Michael Gove at Bett: "Government regulation cannot keep pace with innovation"

The UK's education secretary, Michael Gove, has helped open the world's largest education technology event, Bett 2014.

Delivering a keynote to a packed house at London's ExCeL Exhibition Centre, Gove praised recent advancements in technology, highlighted British involvement in educational innovation, and rather predictably commended the government's role in pushing through ICT reforms in the classroom.

"When I last spoke at Bett, the ICT curriculum was universally acknowledged as unambitious, demotivating and dull. I decided that we would introduce a new computing curriculum - ambitious, stretching, and exciting. Two years on, with the help of many people here and their colleagues elsewhere, England has has made progress - we set schools free," he said.

Gove pointed to the ongoing 3D printing revolution as one example of how schools were now beginning to embrace the very latest technologies to the benefit of teachers and students.

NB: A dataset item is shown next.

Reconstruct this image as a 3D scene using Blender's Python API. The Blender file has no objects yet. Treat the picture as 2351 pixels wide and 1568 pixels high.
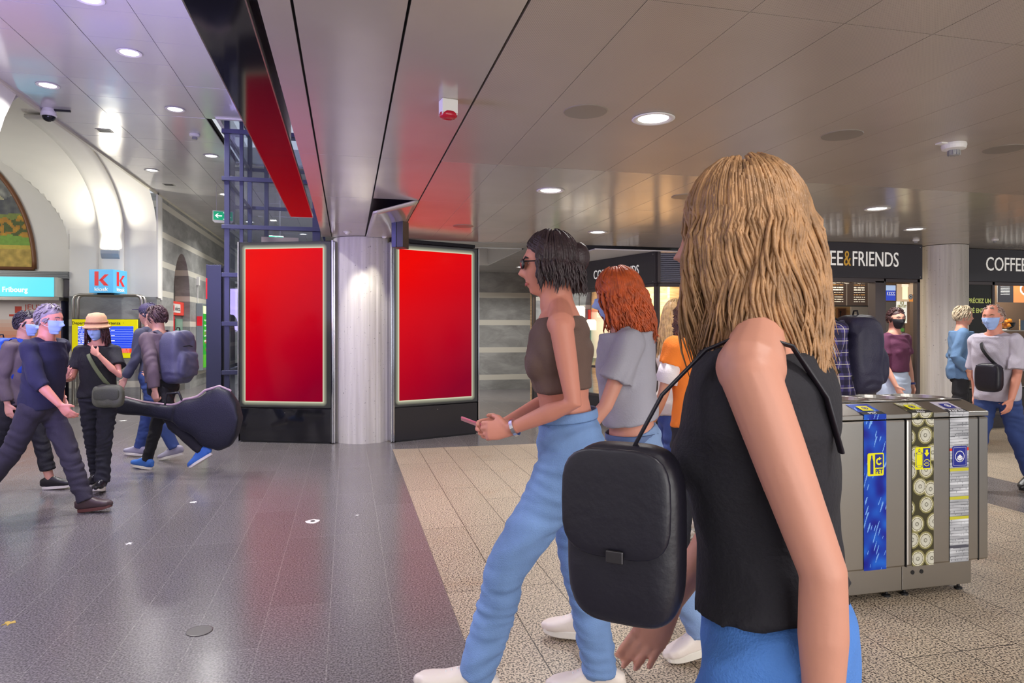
import bpy, bmesh, math, random
import numpy as np
from mathutils import Vector, Matrix, noise
from math import sin, cos, pi, radians, sqrt, atan2

# ------------------------------------------------------------------ camera, world, exposure, large lights
F = 1567.0; CX = 1175.5; HZ = 758.0; EYE = 1.5
YAW = math.atan(377.5 / F); S_, C_ = sin(YAW), cos(YAW)
scene = bpy.context.scene
COL = scene.collection
cam = bpy.data.cameras.new('camera'); camo = bpy.data.objects.new('camera', cam); COL.objects.link(camo)
camo.location = (0, 0, EYE); camo.rotation_euler = (pi / 2, 0, -YAW)
cam.sensor_width = 36; cam.lens = F / 2351 * 36; cam.shift_y = -(784 - HZ) / 2351; cam.clip_start = .05; cam.clip_end = 200
scene.camera = camo
scene.view_settings.view_transform = 'Standard'; scene.view_settings.look = 'None'
scene.view_settings.exposure = 0.0; scene.view_settings.gamma = 1; scene.view_settings.use_curve_mapping = False
world = bpy.data.worlds.new('world'); scene.world = world; world.use_nodes = True
world.node_tree.nodes['Background'].inputs[0].default_value = (.88, .92, 1, 1)
world.node_tree.nodes['Background'].inputs[1].default_value = .75

def lin(r, g, b):
    f = lambda c: (c / 255 / 12.92) if c / 255 <= .04045 else ((c / 255 + .055) / 1.055) ** 2.4
    return (f(r), f(g), f(b))

def light(name, kind, loc, energy, color=(1, 1, 1), size=.2, size_y=None, to=None, spread=None, spot=None, shape=None):
    l = bpy.data.lights.new(name, kind); l.energy = energy; l.color = color
    if kind == 'AREA':
        l.size = size; l.shape = shape or ('RECTANGLE' if size_y else 'DISK')
        if size_y: l.size_y = size_y
        if spread: l.spread = radians(spread)
    elif kind == 'SPOT':
        l.spot_size = radians(spot or 60); l.spot_blend = .7; l.shadow_soft_size = size
    else: l.shadow_soft_size = size
    o = bpy.data.objects.new(name, l); COL.objects.link(o); o.location = loc
    if to is not None:
        o.rotation_euler = (Vector(to) - Vector(loc)).to_track_quat('-Z', 'Y').to_euler()
    return o

# added fill behind the camera, added violet tint on the hall ceiling, shop interiors, hall bay
light('rear_fill', 'AREA', (2.5, -3.6, 1.4), 260, (1, .97, .93), 7, 2.4, to=(2.5, 6, 1.6))  # added fill lamp out of view, brightens the ceilings and foreground
light('violet_ceiling_fill', 'AREA', (-2.9, 3.6, 1.9), 200, (.42, .34, 1), 1.2, 2.0, to=(-2.3, 5.4, 4.4))  # added unseen lamp, aimed up to tint the hall ceiling violet
light('bay_light', 'AREA', (-8.6, 12.4, 3.6), 75, (1, .97, .92), 2.2, 2.2, to=(-7.6, 15.0, 2.2))
light('shop_light_left', 'AREA', (5.2, 12.0, 2.6), 150, (1, .80, .55), 1.0, 2.2, to=(5.2, 12.0, 0))
light('shop_light_right', 'AREA', (7.2, 9.9, 2.62), 60, (1, .88, .7), 1.8, 1.6, to=(7.2, 10.2, 0))
light('shop_light_bar', 'AREA', (10.3, 9.3, 2.62), 50, (1, .9, .75), 2.0, .8, to=(10.3, 9.6, 0))

# ------------------------------------------------------------------ picture <-> place
def PT(u, v, d):
    l = (u - CX) / F * d
    return Vector((S_ * d + C_ * l, C_ * d - S_ * l, EYE - (v - HZ) / F * d))
def FL(u, v): return PT(u, v, EYE * F / (v - HZ))
def CE(u, v, z): return PT(u, v, (z - EYE) * F / (HZ - v))
def ONY(u, Y):
    k = (u - CX) / F
    return Y * (k * C_ + S_) / (C_ - k * S_)
def ONX(u, X):
    k = (u - CX) / F
    return X * (C_ - k * S_) / (k * C_ + S_)
def DEP(X, Y): return X * S_ + Y * C_
def ZAT(v, d): return EYE - (v - HZ) / F * d

# ------------------------------------------------------------------ materials
MATS = {}
def mat(name, color=(.5, .5, .5), rough=.5, metal=0, bump=None, var=None, emit=None, es=1, spec=.5, coat=0, trans=0, alpha=1, ior=1.45, attr=None):
    if name in MATS: return MATS[name]
    m = bpy.data.materials.new(name); m.use_nodes = True; nt = m.node_tree; b = nt.nodes['Principled BSDF']
    b.inputs['Base Color'].default_value = (*color, 1); b.inputs['Roughness'].default_value = rough
    b.inputs['Metallic'].default_value = metal; b.inputs['Specular IOR Level'].default_value = spec
    b.inputs['Coat Weight'].default_value = coat; b.inputs['Transmission Weight'].default_value = trans
    b.inputs['Alpha'].default_value = alpha; b.inputs['IOR'].default_value = ior
    tc = nt.nodes.new('ShaderNodeTexCoord')
    src = None
    if attr:
        a = nt.nodes.new('ShaderNodeAttribute'); a.attribute_name = attr; src = a.outputs['Color']
        nt.links.new(src, b.inputs['Base Color'])
    if var:                                   # var = (scale, amount[, stretch])
        n = nt.nodes.new('ShaderNodeTexNoise'); n.inputs['Scale'].default_value = var[0]; n.inputs['Detail'].default_value = 5
        if len(var) > 2:
            mp = nt.nodes.new('ShaderNodeMapping'); mp.inputs['Scale'].default_value = var[2]
            nt.links.new(tc.outputs['Object'], mp.inputs[0]); nt.links.new(mp.outputs[0], n.inputs['Vector'])
        else: nt.links.new(tc.outputs['Object'], n.inputs['Vector'])
        r = nt.nodes.new('ShaderNodeMapRange'); r.inputs[1].default_value = .3; r.inputs[2].default_value = .7
        r.inputs[3].default_value = 1 - var[1]; r.inputs[4].default_value = 1 + var[1]
        nt.links.new(n.outputs['Fac'], r.inputs[0])
        mx = nt.nodes.new('ShaderNodeVectorMath'); mx.operation = 'SCALE'
        if src: nt.links.new(src, mx.inputs[0])
        else: mx.inputs[0].default_value = color
        nt.links.new(r.outputs[0], mx.inputs['Scale']); nt.links.new(mx.outputs[0], b.inputs['Base Color'])
    if bump:                                  # bump = (scale, strength[, stretch])
        n = nt.nodes.new('ShaderNodeTexNoise'); n.inputs['Scale'].default_value = bump[0]; n.inputs['Detail'].default_value = 4
        if len(bump) > 2:
            mp = nt.nodes.new('ShaderNodeMapping'); mp.inputs['Scale'].default_value = bump[2]
            nt.links.new(tc.outputs['Object'], mp.inputs[0]); nt.links.new(mp.outputs[0], n.inputs['Vector'])
        else: nt.links.new(tc.outputs['Object'], n.inputs['Vector'])
        bp = nt.nodes.new('ShaderNodeBump'); bp.inputs['Strength'].default_value = bump[1]; bp.inputs['Distance'].default_value = .01
        nt.links.new(n.outputs['Fac'], bp.inputs['Height']); nt.links.new(bp.outputs[0], b.inputs['Normal'])
    if emit:
        b.inputs['Emission Color'].default_value = (*emit, 1); b.inputs['Emission Strength'].default_value = es
    elif attr and es != 1:
        nt.links.new(src, b.inputs['Emission Color']); b.inputs['Emission Strength'].default_value = es
    MATS[name] = m
    return m

def nodes_of(m):
    nt = m.node_tree
    return nt, nt.nodes['Principled BSDF'], (lambda t: nt.nodes.new(t)), (lambda a, b: nt.links.new(a, b))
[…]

"Take, for example, the increasing and welcome proliferation of 3D printers. They have developed from an expensive toy to an advanced technology. Our new design and technology curriculum has been redesigned to enable students to master the skills needed to create new products with 3D printers...giving people from all sorts of backgrounds [and] all sorts of schools the opportunity to experiment with the very latest technology."

He also acknowledged the importance of teaching coding skills in British schools from a younger age, noting that the new curriculum set to launch in September would move away from "narrowly focusing on literacy skills like word processing and spreadsheets."

Mr Gove continued: "It will teach them how to code [and] create their own programmes – not just how to work a computer, but how a computer works. From the age of five, children will be learning to code and programme. From 11, children will be taught how to use at least two coding languages. These are precicely the sorts of skills that the jobs of the future and present demand."

The education secretary went on - again, perhaps unsurprisingly - to pay tribute to the role of the private sector and big businesses like Google and Microsoft in investing in new ICT education initiatives.

"You cannot imagine the progress that has been made without the engaged role of the private sector – that's at its most visible in technology," Gove noted.

At the same time, he said that the most disruptive changes taking place in edtech and elsewhere were down to the efforts and risk-taking of startups, SMEs, and entrepreneurs.

"What is remarkable about success in ed tech is how young the companies are. Traditional industries have been totally transformed by the disruptive power of technology...Even as I stand here, someone is pioneering the next incredible and unpredictable innovation that will transform education all over again," Gove opined.

He concluded: "The change is by its nature disruptive, endlessly innovative, and driven from the bottom up. The wrong way for government to react would be for us to dictate from the centre every last detail of how schools and teachers should respond. By definition, government regulation cannot keep pace with technological innovation."